La galette roule, ivre de liberté, persuadée qu’elle peut échapper à son destin d’objet : se faire bouffer. Je vous laisse deviner la fin…

On entre en analyse parce que « Mado est malade ». Elle est malade de trop de sens, elle en a trop avalé et surtout, elle en a trop fabriqué. Pourtant, entrer en analyse peut ressembler à ce moment magique où nous avons ouvert le livret qui nous a appris à lire.

Chacun y apprend à lire autrement : ses rêves, ses lapsus, ses oublis, ses bévues, ses pensées absurdes qui surviennent en séance et sur lesquelles on bute au début, parce qu’elles nous déroutent ou indiquent un point de honte.

On quitte le sens en douceur, pour en explorer… un autre. Mais le sujet ne sait pas encore qu’il s’engage dans un rebroussement qui peut l’amener au point où le sens s’efface.

Pas de manuel pour apprendre à lire l’inconscient… Les interprétations de l’analyste viennent stimuler les lents – très lents – progrès de cet apprentissage. Il vient aussi accompagner l’ivresse que procure la lecture balbutiante, un peu la même que celle qui, le matin au petit déjeuner, nous faisait déchiffrer, dans un instant jubilatoire, tout ce qui était écrit sur la boîte de cacao. Au fond, le sens n’avait pas tant d’importance, c’était la simple joie de lire qui s’éprouvait. Ainsi peut-on s’enivrer de ses propres interprétations et de sa propre lecture. Jusqu’à un certain point.

Apprendre à déchiffrer le monde, c’est œuvrer à le chiffrer, encore et encore. Lire et écrire participent de ce travail de chiffrage qui donne une allure familière au monde qui nous entoure. Mais lecture et écriture ouvrent secrètement une brèche dans la clôture du sens. Parce qu’il y a le sens, il y a, quelque part, un insensé, un point hors de tout sens. Le point où l’inépuisable de la lecture de nos symptômes et de la ribambelle des formations de l’inconscient s’épuise pourtant.

Nous entamons donc ce trajet, souvent laborieux, non pour désapprendre, mais pour tomber sur le point d’illisible sur lequel s’est forgée l’existence.

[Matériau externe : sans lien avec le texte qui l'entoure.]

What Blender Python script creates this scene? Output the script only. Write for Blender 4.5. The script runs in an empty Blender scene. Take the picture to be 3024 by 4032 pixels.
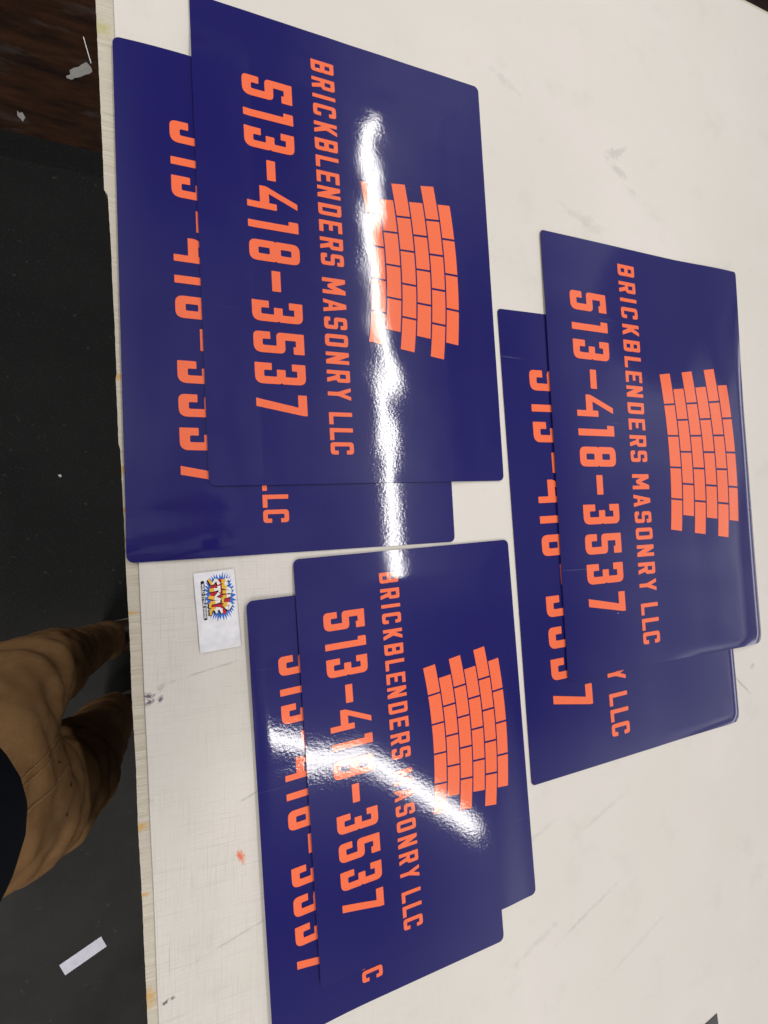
import bpy, bmesh, math, random
from mathutils import Vector, Matrix, noise
from mathutils.geometry import tessellate_polygon
from mathutils.bvhtree import BVHTree

random.seed(7)
scene = bpy.context.scene
COL = scene.collection

# ------------------------------------------------------------------ camera
cam_data = bpy.data.cameras.new('camera')
cam_data.sensor_width = 36.0
cam_data.sensor_fit = 'AUTO'
cam_data.lens = 14.8133
cam_data.clip_start = 0.01
cam_data.clip_end = 60
cam = bpy.data.objects.new('camera', cam_data)
COL.objects.link(cam)
AX, AY = 0.05100501, -0.33088425
ROT = Matrix.Rotation(AX, 3, 'X') @ Matrix.Rotation(AY, 3, 'Y')
CAM = Vector((0, 0, 0.5356))
cam.matrix_world = Matrix.Translation(CAM) @ ROT.to_4x4()
scene.camera = cam

# ------------------------------------------------------------------ room light seen in the gloss
world = bpy.data.worlds.new('World')
scene.world = world
world.use_nodes = True


def world_nodes():
    nt = world.node_tree
    nt.nodes.clear()
    out = nt.nodes.new('ShaderNodeOutputWorld')
    bg = nt.nodes.new('ShaderNodeBackground')
    tc = nt.nodes.new('ShaderNodeTexCoord')
    sep = nt.nodes.new('ShaderNodeSeparateXYZ')
    nt.links.new(tc.outputs['Generated'], sep.inputs[0])
    # walls and ceiling of the shop: dim overhead, paler wall on the far side
    rz = nt.nodes.new('ShaderNodeValToRGB')
    r = rz.color_ramp
    r.elements[0].position = 0.0
    r.elements[0].color = (.10, .09, .085, 1)
    r.elements[1].position = 1.0
    r.elements[1].color = (.36, .35, .40, 1)
    for pos, c in ((.12, (.16, .15, .15, 1)), (.17, (1.6, 1.6, 1.75, 1)), (.23, (1.6, 1.6, 1.75, 1)), (.28, (.20, .18, .19, 1)), (.40, (.22, .2, .21, 1)), (.47, (1.15, 1.12, 1.16, 1)),
                   (.60, (1.0, 1.0, 1.05, 1)), (.74, (.13, .13, .14, 1)), (.86, (.26, .26, .29, 1))):
        e = r.elements.new(pos)
        e.color = c
    nt.links.new(sep.outputs['Z'], rz.inputs[0])
    rx = nt.nodes.new('ShaderNodeMapRange')
    rx.inputs['From Min'].default_value = .05
    rx.inputs['From Max'].default_value = .72
    rx.inputs['To Min'].default_value = .09
    rx.inputs['To Max'].default_value = 1.0
    nt.links.new(sep.outputs['X'], rx.inputs['Value'])
    nz = nt.nodes.new('ShaderNodeTexNoise')
    nz.inputs['Scale'].default_value = 3.2
    nz.inputs['Detail'].default_value = 3
    nt.links.new(tc.outputs['Generated'], nz.inputs['Vector'])
    nr = nt.nodes.new('ShaderNodeMapRange')
    nr.inputs['From Min'].default_value = .40
    nr.inputs['From Max'].default_value = .56
    nr.inputs['To Min'].default_value = .55
    nr.inputs['To Max'].default_value = 1.1
    nt.links.new(nz.outputs[0], nr.inputs['Value'])
    sub = nt.nodes.new('ShaderNodeVectorMath')
    sub.operation = 'DISTANCE'
    nt.links.new(tc.outputs['Generated'], sub.inputs[0])
    sub.inputs[1].default_value = (.775, .40, .475)
    wv = nt.nodes.new('ShaderNodeMath')
    wv.operation = 'MULTIPLY_ADD'
    nt.links.new(nz.outputs[0], wv.inputs[0])
    wv.inputs[1].default_value = .34
    nt.links.new(sub.outputs['Value'], wv.inputs[2])
    dk = nt.nodes.new('ShaderNodeMapRange')
    dk.interpolation_type = 'SMOOTHSTEP'
    dk.inputs['From Min'].default_value = .285
    dk.inputs['From Max'].default_value = .325
    dk.inputs['To Min'].default_value = .28
    dk.inputs['To Max'].default_value = 1.0
    nt.links.new(wv.outputs[0], dk.inputs['Value'])
    m0 = nt.nodes.new('ShaderNodeMath')
    m0.operation = 'MULTIPLY'
    nt.links.new(dk.outputs[0], m0.inputs[0])
    zc = nt.nodes.new('ShaderNodeMapRange')
    zc.inputs['From Min'].default_value = .70
    zc.inputs['From Max'].default_value = .90
    nt.links.new(sep.outputs['Z'], zc.inputs['Value'])
    mx = nt.nodes.new('ShaderNodeMath')
    mx.operation = 'MAXIMUM'
    nt.links.new(rx.outputs[0], mx.inputs[0])
    nt.links.new(zc.outputs[0], mx.inputs[1])
    nt.links.new(mx.outputs[0], m0.inputs[1])
    m = nt.nodes.new('ShaderNodeMath')
    m.operation = 'MULTIPLY'
    nt.links.new(m0.outputs[0], m.inputs[0])
    nt.links.new(nr.outputs[0], m.inputs[1])
    nt.links.new(rz.outputs[0], bg.inputs['Color'])
    nt.links.new(m.outputs[0], bg.inputs['Strength'])
    nt.links.new(bg.outputs[0], out.inputs['Surface'])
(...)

« Le lisible, dit Lacan, c’est en cela que consiste le savoir » [2]. On fait une analyse pour en savoir un peu plus. Et, de fait, un savoir se dépose pas à pas. C’est un savoir vacillant, fait de trébuchements, d’incertitudes, d’envolées fructueuses, traversé d’éclairs fulgurants, un savoir presque intransmissible. C’est un savoir qui ne s’ajoute pas à tout ce que nous avions déjà appris, et que nous pensions solide, mais plutôt un savoir qui déleste. C’est un savoir qui s’appuie sur un non-savoir – Je ne sais pas de quoi je souffre – et qui aboutit à une fin de non-recevoir. Toute attente d’un savoir en plus est déçue. Plutôt peut surgir l’occasion de tomber sur un presque rien, un rien du tout, qui n’est quand même pas rien, puisqu’il est ce sur quoi tout le savoir s’est échafaudé.

Un savoir réduit à son expression nodale : c’est ça !

C’est écrit, mais ça ne peut pas se lire…

[1] Davesne A. & Meymi M., Nous avons cinq ans. Syllabaire, livrets I & II, Tours, Barcla, 1961.

[2] Lacan J., Le Séminaire, livre XXV, « Le moment de conclure », leçon du 10 janvier 1978, inédit.